**The request:** Skip pictures in the listing below; copy exactly the lines from the one with "Model this scene" through the one with "sc.camera = cam", inclusive.

**Items:**
--------
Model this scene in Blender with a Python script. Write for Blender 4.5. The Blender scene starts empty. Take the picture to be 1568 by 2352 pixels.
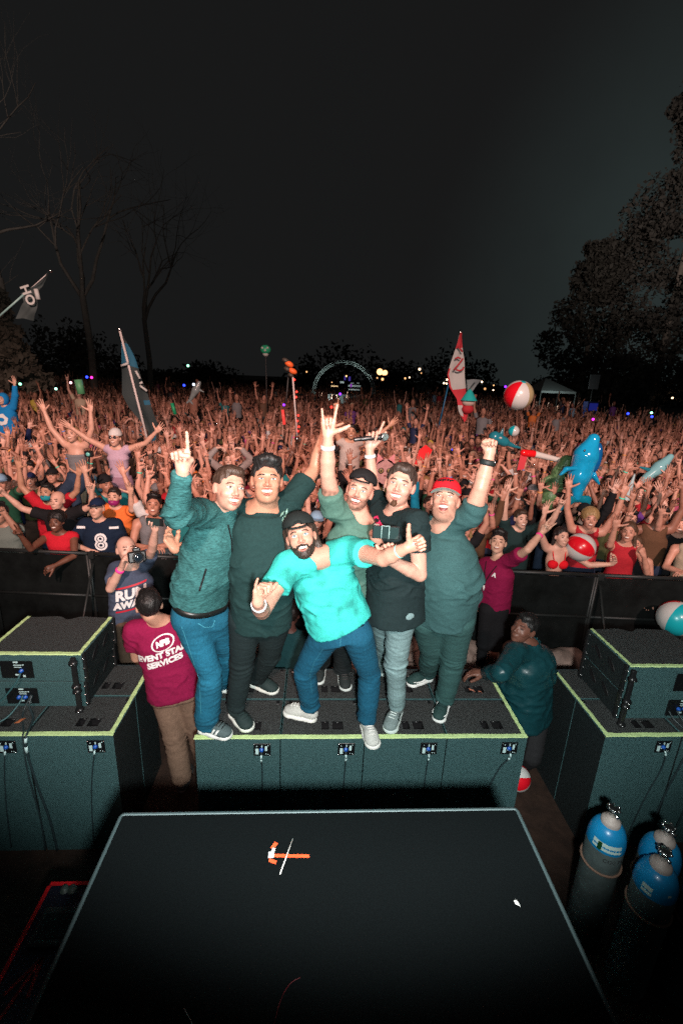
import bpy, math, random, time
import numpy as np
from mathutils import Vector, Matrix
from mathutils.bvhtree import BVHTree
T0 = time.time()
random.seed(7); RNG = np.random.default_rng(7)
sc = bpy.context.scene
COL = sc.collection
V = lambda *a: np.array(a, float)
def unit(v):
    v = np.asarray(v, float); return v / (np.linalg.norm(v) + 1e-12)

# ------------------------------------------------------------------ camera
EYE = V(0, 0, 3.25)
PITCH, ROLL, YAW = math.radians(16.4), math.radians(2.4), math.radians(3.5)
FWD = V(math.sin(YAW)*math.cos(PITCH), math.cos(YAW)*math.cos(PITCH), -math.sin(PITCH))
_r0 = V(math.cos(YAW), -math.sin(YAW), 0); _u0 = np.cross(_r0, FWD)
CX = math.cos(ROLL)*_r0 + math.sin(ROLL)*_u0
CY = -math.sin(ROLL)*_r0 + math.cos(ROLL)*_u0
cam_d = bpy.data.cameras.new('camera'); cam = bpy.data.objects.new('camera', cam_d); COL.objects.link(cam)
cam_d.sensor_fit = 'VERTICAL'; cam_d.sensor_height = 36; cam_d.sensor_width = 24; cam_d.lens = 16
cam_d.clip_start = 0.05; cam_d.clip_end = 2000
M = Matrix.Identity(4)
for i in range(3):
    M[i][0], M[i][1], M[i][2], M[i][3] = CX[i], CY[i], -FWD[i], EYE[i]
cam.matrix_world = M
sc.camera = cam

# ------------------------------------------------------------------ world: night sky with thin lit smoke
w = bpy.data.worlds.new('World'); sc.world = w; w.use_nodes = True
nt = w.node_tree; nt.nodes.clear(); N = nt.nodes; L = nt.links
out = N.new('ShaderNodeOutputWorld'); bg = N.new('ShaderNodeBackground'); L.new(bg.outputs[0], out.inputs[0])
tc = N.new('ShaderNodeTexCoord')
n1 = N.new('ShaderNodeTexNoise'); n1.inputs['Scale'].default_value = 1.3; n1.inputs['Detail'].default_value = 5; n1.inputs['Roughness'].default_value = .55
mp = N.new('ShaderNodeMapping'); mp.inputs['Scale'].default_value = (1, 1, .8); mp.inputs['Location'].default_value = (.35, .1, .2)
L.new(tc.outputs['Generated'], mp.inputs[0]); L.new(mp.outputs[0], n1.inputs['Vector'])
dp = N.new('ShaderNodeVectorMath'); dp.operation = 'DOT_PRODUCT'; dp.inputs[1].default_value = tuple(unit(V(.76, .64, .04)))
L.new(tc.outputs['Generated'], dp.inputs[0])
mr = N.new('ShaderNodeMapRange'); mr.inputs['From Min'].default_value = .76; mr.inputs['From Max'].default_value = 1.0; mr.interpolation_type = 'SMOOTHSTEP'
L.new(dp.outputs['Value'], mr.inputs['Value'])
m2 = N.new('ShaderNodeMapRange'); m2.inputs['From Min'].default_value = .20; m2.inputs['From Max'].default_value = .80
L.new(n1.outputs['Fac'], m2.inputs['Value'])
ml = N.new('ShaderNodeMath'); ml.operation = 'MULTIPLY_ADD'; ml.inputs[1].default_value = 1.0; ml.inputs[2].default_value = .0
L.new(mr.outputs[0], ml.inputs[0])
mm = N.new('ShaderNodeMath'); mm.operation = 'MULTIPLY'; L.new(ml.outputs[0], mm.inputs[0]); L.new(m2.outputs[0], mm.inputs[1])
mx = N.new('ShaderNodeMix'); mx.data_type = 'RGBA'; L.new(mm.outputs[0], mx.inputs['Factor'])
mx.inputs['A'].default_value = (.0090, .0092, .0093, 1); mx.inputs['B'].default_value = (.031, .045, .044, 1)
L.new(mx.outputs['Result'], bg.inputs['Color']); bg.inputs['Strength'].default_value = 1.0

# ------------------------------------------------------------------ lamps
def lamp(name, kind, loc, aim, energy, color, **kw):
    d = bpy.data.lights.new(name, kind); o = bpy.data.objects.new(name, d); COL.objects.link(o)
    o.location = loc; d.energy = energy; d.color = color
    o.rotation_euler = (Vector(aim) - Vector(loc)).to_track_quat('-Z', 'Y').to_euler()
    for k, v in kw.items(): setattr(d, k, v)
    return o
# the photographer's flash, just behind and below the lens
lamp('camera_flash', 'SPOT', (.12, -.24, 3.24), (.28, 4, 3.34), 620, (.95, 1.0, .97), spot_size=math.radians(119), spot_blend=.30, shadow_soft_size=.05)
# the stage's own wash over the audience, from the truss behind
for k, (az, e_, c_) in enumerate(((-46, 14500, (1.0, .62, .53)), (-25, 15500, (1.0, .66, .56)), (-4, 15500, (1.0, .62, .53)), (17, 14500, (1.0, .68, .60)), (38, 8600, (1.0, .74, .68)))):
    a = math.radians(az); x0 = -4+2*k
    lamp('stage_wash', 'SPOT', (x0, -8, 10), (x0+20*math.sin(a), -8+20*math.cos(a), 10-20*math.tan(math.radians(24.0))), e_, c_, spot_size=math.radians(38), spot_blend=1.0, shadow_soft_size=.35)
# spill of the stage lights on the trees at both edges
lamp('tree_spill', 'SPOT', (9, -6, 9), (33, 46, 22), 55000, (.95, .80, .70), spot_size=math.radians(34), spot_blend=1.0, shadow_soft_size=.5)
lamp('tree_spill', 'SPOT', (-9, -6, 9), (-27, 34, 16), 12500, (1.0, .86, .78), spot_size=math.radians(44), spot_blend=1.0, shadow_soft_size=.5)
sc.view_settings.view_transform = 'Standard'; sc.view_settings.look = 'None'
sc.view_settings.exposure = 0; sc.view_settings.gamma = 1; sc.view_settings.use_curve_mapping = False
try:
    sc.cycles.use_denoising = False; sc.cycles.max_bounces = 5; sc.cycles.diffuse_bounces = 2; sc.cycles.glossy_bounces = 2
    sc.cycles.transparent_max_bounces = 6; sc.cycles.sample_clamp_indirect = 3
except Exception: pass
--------
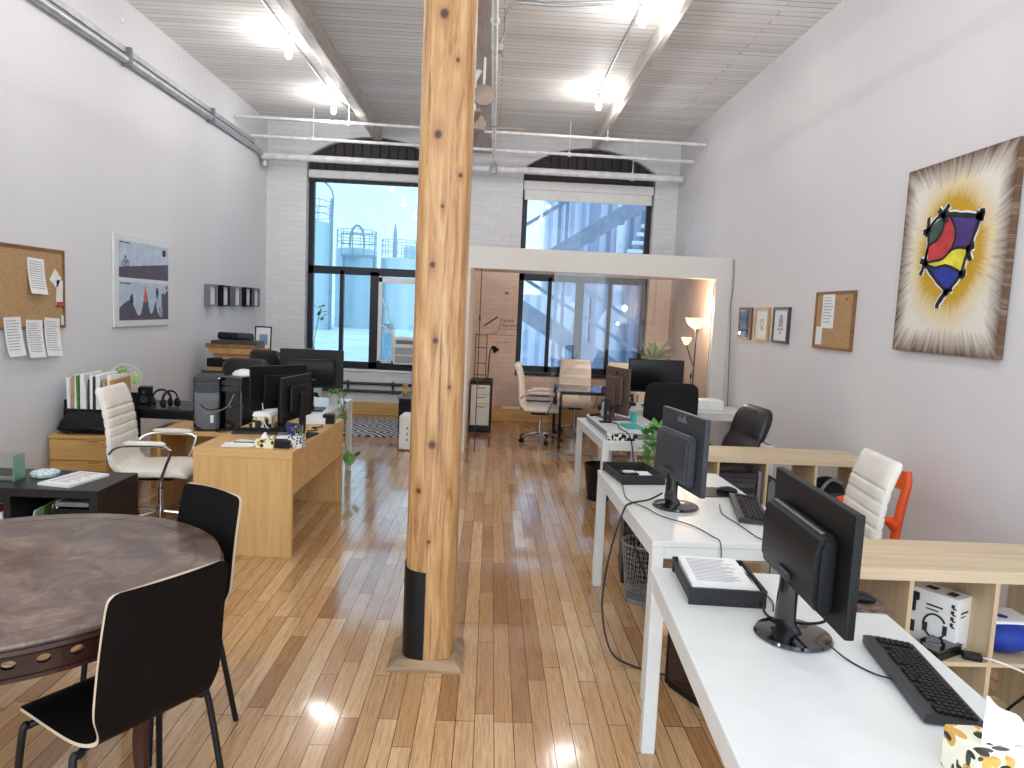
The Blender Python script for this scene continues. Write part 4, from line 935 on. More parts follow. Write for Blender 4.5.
--------
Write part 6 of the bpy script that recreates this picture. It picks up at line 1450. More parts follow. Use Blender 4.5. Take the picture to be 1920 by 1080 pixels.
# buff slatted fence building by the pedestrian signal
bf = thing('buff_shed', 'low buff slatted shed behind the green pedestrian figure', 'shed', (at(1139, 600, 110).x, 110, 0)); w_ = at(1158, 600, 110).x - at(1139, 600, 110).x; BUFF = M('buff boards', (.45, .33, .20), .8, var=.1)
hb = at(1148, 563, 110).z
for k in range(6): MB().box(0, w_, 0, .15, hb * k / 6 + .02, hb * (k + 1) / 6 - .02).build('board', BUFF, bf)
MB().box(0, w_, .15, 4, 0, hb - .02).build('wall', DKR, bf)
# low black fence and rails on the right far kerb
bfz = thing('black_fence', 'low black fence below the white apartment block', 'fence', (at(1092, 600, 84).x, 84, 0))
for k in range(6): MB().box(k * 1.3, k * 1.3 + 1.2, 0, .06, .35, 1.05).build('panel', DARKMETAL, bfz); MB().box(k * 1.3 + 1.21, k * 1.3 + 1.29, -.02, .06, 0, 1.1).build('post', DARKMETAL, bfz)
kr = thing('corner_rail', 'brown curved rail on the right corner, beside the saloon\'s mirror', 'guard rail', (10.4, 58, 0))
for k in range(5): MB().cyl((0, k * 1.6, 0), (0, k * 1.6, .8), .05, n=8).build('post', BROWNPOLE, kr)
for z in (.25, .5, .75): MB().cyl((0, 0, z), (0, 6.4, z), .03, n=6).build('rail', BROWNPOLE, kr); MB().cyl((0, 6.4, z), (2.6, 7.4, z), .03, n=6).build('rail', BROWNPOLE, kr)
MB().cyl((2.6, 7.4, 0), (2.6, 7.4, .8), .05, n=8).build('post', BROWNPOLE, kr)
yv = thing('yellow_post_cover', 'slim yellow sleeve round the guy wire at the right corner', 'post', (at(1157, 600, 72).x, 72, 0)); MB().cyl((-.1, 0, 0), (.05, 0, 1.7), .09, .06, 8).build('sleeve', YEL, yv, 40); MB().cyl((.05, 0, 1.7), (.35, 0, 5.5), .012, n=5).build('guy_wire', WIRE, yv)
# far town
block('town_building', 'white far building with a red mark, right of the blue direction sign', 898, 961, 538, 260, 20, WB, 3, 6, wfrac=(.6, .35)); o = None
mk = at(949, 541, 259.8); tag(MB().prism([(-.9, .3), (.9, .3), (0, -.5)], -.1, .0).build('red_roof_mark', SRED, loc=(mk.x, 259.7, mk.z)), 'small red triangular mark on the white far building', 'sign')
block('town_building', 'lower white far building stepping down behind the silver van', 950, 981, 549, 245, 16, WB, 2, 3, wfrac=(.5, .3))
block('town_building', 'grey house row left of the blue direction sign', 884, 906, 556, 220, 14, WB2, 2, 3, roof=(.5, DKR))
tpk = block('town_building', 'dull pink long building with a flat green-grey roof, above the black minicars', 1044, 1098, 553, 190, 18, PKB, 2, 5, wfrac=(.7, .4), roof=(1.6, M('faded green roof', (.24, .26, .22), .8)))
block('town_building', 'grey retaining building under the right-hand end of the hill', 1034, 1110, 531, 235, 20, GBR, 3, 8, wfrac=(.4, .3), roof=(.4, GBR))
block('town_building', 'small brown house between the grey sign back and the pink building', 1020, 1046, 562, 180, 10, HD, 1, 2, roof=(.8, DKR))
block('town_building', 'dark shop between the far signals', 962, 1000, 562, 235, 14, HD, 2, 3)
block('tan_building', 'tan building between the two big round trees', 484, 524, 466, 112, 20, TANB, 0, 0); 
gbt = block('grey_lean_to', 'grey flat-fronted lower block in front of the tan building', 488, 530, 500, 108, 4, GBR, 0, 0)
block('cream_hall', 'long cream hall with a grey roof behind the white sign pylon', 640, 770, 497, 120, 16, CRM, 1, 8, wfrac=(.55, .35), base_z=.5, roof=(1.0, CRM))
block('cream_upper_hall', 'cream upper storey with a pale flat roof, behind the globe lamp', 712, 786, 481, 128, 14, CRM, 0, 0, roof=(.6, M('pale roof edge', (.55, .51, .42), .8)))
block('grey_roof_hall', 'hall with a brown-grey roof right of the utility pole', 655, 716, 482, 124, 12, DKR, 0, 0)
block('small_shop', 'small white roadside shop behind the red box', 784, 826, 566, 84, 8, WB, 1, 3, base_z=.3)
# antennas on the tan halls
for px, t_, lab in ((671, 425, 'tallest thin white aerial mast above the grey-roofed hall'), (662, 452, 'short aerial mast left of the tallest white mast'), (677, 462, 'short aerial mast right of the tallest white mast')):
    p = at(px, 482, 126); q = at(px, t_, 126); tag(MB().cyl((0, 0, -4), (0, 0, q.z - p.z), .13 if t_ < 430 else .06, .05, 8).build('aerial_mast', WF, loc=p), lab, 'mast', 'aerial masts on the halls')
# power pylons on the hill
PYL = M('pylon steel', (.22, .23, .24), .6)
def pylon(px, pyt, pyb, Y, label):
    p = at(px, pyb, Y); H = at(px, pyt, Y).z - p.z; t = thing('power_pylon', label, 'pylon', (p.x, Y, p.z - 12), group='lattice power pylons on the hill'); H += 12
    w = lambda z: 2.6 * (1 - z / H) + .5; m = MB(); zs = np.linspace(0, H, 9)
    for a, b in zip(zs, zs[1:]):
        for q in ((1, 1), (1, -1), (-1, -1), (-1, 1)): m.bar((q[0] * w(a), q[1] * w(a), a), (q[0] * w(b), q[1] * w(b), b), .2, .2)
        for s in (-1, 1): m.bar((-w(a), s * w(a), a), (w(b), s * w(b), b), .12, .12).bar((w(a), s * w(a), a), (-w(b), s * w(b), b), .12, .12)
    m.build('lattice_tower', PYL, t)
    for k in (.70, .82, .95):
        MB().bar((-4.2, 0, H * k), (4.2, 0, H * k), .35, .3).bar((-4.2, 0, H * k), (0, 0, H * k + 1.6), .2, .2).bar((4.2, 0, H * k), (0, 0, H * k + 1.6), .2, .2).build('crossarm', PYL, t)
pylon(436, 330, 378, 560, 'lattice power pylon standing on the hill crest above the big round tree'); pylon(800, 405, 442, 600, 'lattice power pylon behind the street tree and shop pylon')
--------
**Solution below:**
Model this scene in Blender with a Python script. Write for Blender 4.5. The Blender scene starts empty. Take the picture to be 1568 by 2352 pixels.
import bpy, math, random, time
import numpy as np
from mathutils import Vector, Matrix
from mathutils.bvhtree import BVHTree
T0 = time.time()
random.seed(7); RNG = np.random.default_rng(7)
sc = bpy.context.scene
COL = sc.collection
V = lambda *a: np.array(a, float)
def unit(v):
    v = np.asarray(v, float); return v / (np.linalg.norm(v) + 1e-12)

# ------------------------------------------------------------------ camera
EYE = V(0, 0, 3.25)
PITCH, ROLL, YAW = math.radians(16.4), math.radians(2.4), math.radians(3.5)
FWD = V(math.sin(YAW)*math.cos(PITCH), math.cos(YAW)*math.cos(PITCH), -math.sin(PITCH))
_r0 = V(math.cos(YAW), -math.sin(YAW), 0); _u0 = np.cross(_r0, FWD)
CX = math.cos(ROLL)*_r0 + math.sin(ROLL)*_u0
CY = -math.sin(ROLL)*_r0 + math.cos(ROLL)*_u0
cam_d = bpy.data.cameras.new('camera'); cam = bpy.data.objects.new('camera', cam_d); COL.objects.link(cam)
cam_d.sensor_fit = 'VERTICAL'; cam_d.sensor_height = 36; cam_d.sensor_width = 24; cam_d.lens = 16
cam_d.clip_start = 0.05; cam_d.clip_end = 2000
M = Matrix.Identity(4)
for i in range(3):
    M[i][0], M[i][1], M[i][2], M[i][3] = CX[i], CY[i], -FWD[i], EYE[i]
cam.matrix_world = M
sc.camera = cam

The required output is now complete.